Fancies (oranda, ryukin, fantail, black moor, telescope) are slow, round-bodied, and not built for sustained chasing or aggressive digging. They will still pick at soft leaves, but they cannot plow through a substrate the way a streamlined fish can. With fancies, your plant options open up considerably. Vallisneria, swords, and even some softer plants get a real chance.
Commons and comets are the streamlined originals: strong-bodied, fast, and built to forage. They root through substrate the way they would in a pond, and they do it constantly. A 10-inch comet is a serious mechanical load on any planted setup. With commons, treat plants as a hardscape problem first. Anything that isn't tied down or attached to wood is going to come up eventually.
Size matters on top of body type. A 2-inch juvenile and a foot-long adult are not the same plant pressure even within the same variety. A young oranda may leave plants alone for a year and start uprooting things at five inches. Plan for the adult, not the fish currently in the tank.
Why Do Goldfish Eat or Uproot Plants in the First Place?
Two different behaviors get lumped together as "destroying plants," and they have different causes.
The first is eating. Goldfish are omnivorous cyprinids, which means soft plant matter is in their natural diet alongside invertebrates and detritus. Tender leaves register as food the same way blanched zucchini does. The fish is not being destructive, it is recognizing something edible and acting on it.
The second is uprooting, and this one has nothing to do with hunger. Goldfish forage by grubbing through substrate, sifting it through their gills for whatever soft material it contains. The digging is the foraging behavior itself, not a side effect of looking for food. A well-fed goldfish in a bare-bottom tank will still mouth the substrate if you give it any. It is what cyprinids do.
A goldfish that gets enough plant matter in its diet (blanched spinach, peas, zucchini, or a gel food with greens) is measurably less inclined to graze the tank. The effect is real but partial. It softens the damage; it does not stop the behavior. The same is true of training in general. This is not a habit you can correct, because it isn't a habit. It is built in.
Did you know? Goldfish are descended from the Prussian carp (Carassius gibelio), a species that survives in cloudy, plant-choked ponds partly by rooting through mud for whatever it can find. A thousand years of selective breeding for color and body shape did almost nothing to the foraging instinct.

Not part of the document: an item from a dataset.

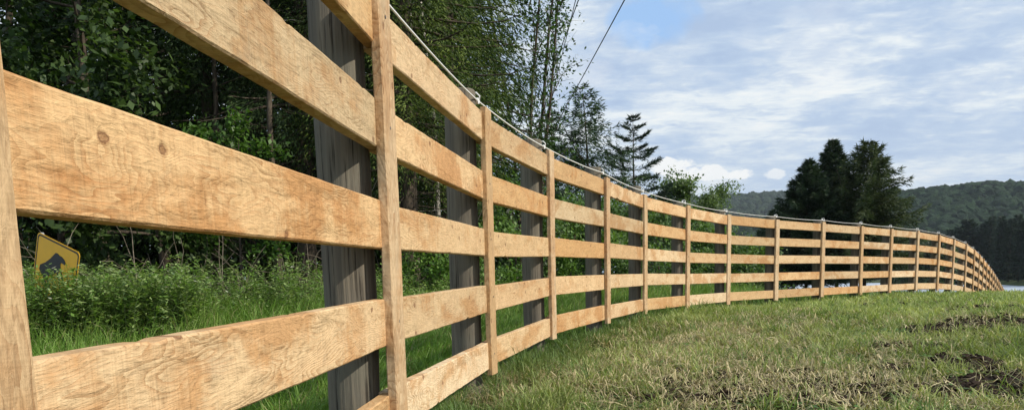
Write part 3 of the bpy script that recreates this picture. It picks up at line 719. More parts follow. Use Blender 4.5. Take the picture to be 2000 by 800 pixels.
def conifer(label, cat, loc, H, rad, crown0, whorl, nb, ntuft, tuft, c_lo, c_hi, droop=.12, slope=0., hang=.3, flat=.3, pw=.8, tipup=.0, inner=.0, name='spruce_tree', bark=None, group=None, dead=0, leaders=0, trunk_r=None, wide=.12, jag=.25):
    global rng
    rng = np.random.default_rng(zlib.crc32(label.encode())+1)
    root = empty(name, loc); tag(root, label, cat, group)
    wood = Acc(); cr_ = Acc(); tr = trunk_r or H*.013
    tk = limb((0, 0, -.1), (rng.normal()*.02, rng.normal()*.02, 1), H, 14, .012)
    tube(wood, tk, np.linspace(tr, .008, 14), 8)
    BR = []
    z = crown0
    while z < .985:
        k = nb+rng.integers(-1, 2); ph = rng.uniform(0, 6.28)
        for j in range(max(2, k)):
            a = ph+j*2*math.pi/max(2, k)+rng.normal()*.25
            tt = (z-crown0)/(1-crown0)
            ln_ = rad*((1-tt)**pw)*(1-.35*math.exp(-tt*9))*rng.uniform(1-jag, 1+jag)+.06*H/10
            lb = limb(along(tk, min(z+rng.normal()*.004, .99)), (math.cos(a), math.sin(a), slope+.7*max(0, tt-.55)), ln_, 6, .05, droop, droop*2.0+tipup)
            tube(wood, lb, np.linspace(max(.006, tr*.22*(1-tt)), .003, 6), 4)
            BR.append((lb, ln_))
        z += whorl*(1-.45*(z-crown0)/(1-crown0))/H*rng.uniform(.75, 1.25)
    for q in range(leaders):
        zz = rng.uniform(.45, .75); a = rng.uniform(0, 6.28); ll = limb(along(tk, zz), (math.cos(a)*.6, math.sin(a)*.6, .9), H*(1-zz)*.8, 7, .05, 0, .1)
        tube(wood, ll, np.linspace(tr*.4, .01, 7), 5)
        for j in range(14):
            a = rng.uniform(0, 6.28); s = rng.uniform(.2, .95); ln_ = rad*.4*(1.1-s)
            lb = limb(along(ll, s), (math.cos(a), math.sin(a), .1), ln_, 6, .05, droop, droop*2); tube(wood, lb, np.linspace(.01, .003, 6), 4); BR.append((lb, ln_))
    lens = np.array([b[1] for b in BR]); pr = lens/lens.sum()
    k = rng.choice(len(BR), ntuft, p=pr)
    Lb = np.stack([b[0] for b in BR])[k]; n = ntuft
    s = rng.random(n)**(.75)*(1-inner)+inner; sf = np.clip(s, 0, .999)*5; i0 = sf.astype(int); f = (sf-i0)[:, None]
    ar = np.arange(n); P = Lb[ar, i0]*(1-f)+Lb[ar, i0+1]*f; dr_ = unit(Lb[ar, i0+1]-Lb[ar, i0])
    sd = unit(np.cross(dr_, np.array([0, 0, 1.])))
    ln_ = lens[k]; lat = rng.uniform(-1, 1, n)*flat*ln_*(1.05-s)
    hg = np.abs(rng.normal(size=n))*hang*.35*np.minimum(ln_, 1.5)*(.3+.7*s)
    P = P+sd*lat[:, None]; P[:, 2] -= hg
    A = unit(dr_*.8+sd*np.sign(lat)[:, None]*.7+np.array([0, 0, -1.])*(hg/(tuft+hg))[:, None]*1.2+rdir(n)*.45)*tuft*rng.uniform(.6, 1.4, n)[:, None]
    B = unit(np.cross(A, rdir(n)))*tuft*wide*rng.uniform(.7, 1.3, n)[:, None]
    bc = rng.random(len(BR))[k]
    m1 = np.clip(bc*.7+rng.normal(size=n)*.25, 0, 1)[:, None]
    c = (np.array(c_lo)*(1-m1)+np.array(c_hi)*m1)*rng.uniform(.75, 1.25, (n, 1))
    spikes(cr_, P, A, B, c)
    for q in range(dead):
        zz = rng.uniform(.06, crown0+.06); a = rng.uniform(0, 6.28)
        lb = limb(along(tk, zz), (math.cos(a), math.sin(a), rng.uniform(-.3, .15)), rad*rng.uniform(.3, .8), 6, .16, .04)
        tube(wood, lb, np.linspace(.012, .002, 6), 4)
        for j in range(5):
            sb = limb(along(lb, rng.uniform(.3, 1)), rdir(1)[0]+np.array([0, 0, -.4]), rad*.22, 4, .3, .1); tube(wood, sb, [.004, .003, .002, .001], 3)
    obj('trunk', wood.mesh('trunk', True), bark or M_bark, root); obj('crown', cr_.mesh('crown'), M_needle, root)
    return root
def G(px, Y, dz=0, py=560):
    p = at(px, py, Y); return (p[0], Y, float(ground(p[0], Y))+dz)

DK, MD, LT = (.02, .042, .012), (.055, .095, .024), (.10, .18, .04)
# left wood, front row
broadleaf('broad leafed tree with sky showing through its leaves at the far left', 'tree', G(40, 13.5), 10, 3.4, .06, 15000, .13, (.024, .055, .018), (.075, .135, .04), 22)
broadleaf('dark green leafy tree left of the bright bush, behind the orange rail', 'tree', G(215, 12), 9, 3.0, .05, 24000, .12, (.024, .05, .015), (.085, .14, .035), 24)
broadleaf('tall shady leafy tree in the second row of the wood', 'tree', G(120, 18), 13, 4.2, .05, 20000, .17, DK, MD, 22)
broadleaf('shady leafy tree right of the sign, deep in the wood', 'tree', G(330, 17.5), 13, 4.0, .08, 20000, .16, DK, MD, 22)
conifer('dark spruce with hanging boughs between the leafy trees', 'tree', G(430, 14.5), 13, 2.6, .17, .5, 6, 60000, .085, (.02, .042, .013), (.06, .10, .03), .16, 0, .7, .3, dead=26)
conifer('drooping spruce half hidden by the nearest round post', 'tree', G(600, 13.5), 14, 2.5, .2, .45, 6, 70000, .08, (.02, .042, .013), (.075, .115, .032), .16, 0, .8, .3, dead=36)
conifer('sunlit yellow green spruce with sweeping boughs right of the nearest batten', 'tree', G(800, 13.2), 15, 2.35, .185, .36, 7, 120000, .075, (.025, .055, .010), (.16, .21, .035), .12, .0, .8, .34, dead=34, wide=.12, tipup=.15)
conifer('tall spruce behind the sunlit one, its flank at the sparse tree', 'tree', G(880, 18), 18, 2.6, .2, .5, 6, 45000, .14, (.025, .06, .015), (.08, .13, .035), .15, 0, .7, .3, dead=20)
conifer('dark spruce deep behind the second rail gap', 'tree', G(720, 18.5), 17, 3.0, .16, .55, 6, 36000, .15, (.02, .045, .014), (.05, .09, .03), .15, 0, .7, .3, dead=20)
for px, Y, H, lab in ((210, 24, 16, 'far spruce in the back row behind the sign'), (350, 25, 17, 'far spruce in the back row, right of the shady leafy tree'), (510, 23, 16, 'far spruce in the back row above the bright green bush'), (640, 25, 18, 'far spruce in the back row behind the nearest post'), (790, 26, 18, 'far spruce in the back row behind the sunlit spruce'), (915, 29, 16, 'far spruce in the back row behind the second post')):
    conifer(lab, 'tree', G(px, Y), H, 3.8, .04, .75, 6, 15000, .32, (.022, .045, .016), (.055, .09, .03), .12, 0, .6, .35, group='spruces in the back row of the wood')
for px, Y, H, lab in ((-240, 20, 14, 'leafy tree beyond the left end of the fence'),):
    broadleaf(lab, 'tree', G(px, Y), H, 4.5, .05, 9000, .28, DK, MD, 18)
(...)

The fancy oranda picking at your java fern is doing exactly what its wild ancestor did in a Chinese rice paddy.
What About Floating Plants, Do Those Survive?
Floating plants sidestep the whole uprooting problem, because there is nothing to uproot. Frogbit, water lettuce, duckweed, and hornwort left to drift at the surface stay out of reach of the digging behavior entirely. Goldfish will still pick at the dangling roots, but the plants grow fast enough that the nibbling becomes accepted collateral rather than slow death. For commons and comets in particular, floating plants are often the only setup that works reliably, and a thick mat of frogbit or water lettuce will outpace the picking faster than any rooted plant can outgrow the digging.
None of this is the goldfish doing something wrong. The fish you are watching pick at your plants is the same fish, more or less, that has been rooting through pond bottoms for a thousand years. Your job is not to correct that. It is to pick plants and a setup that work with it.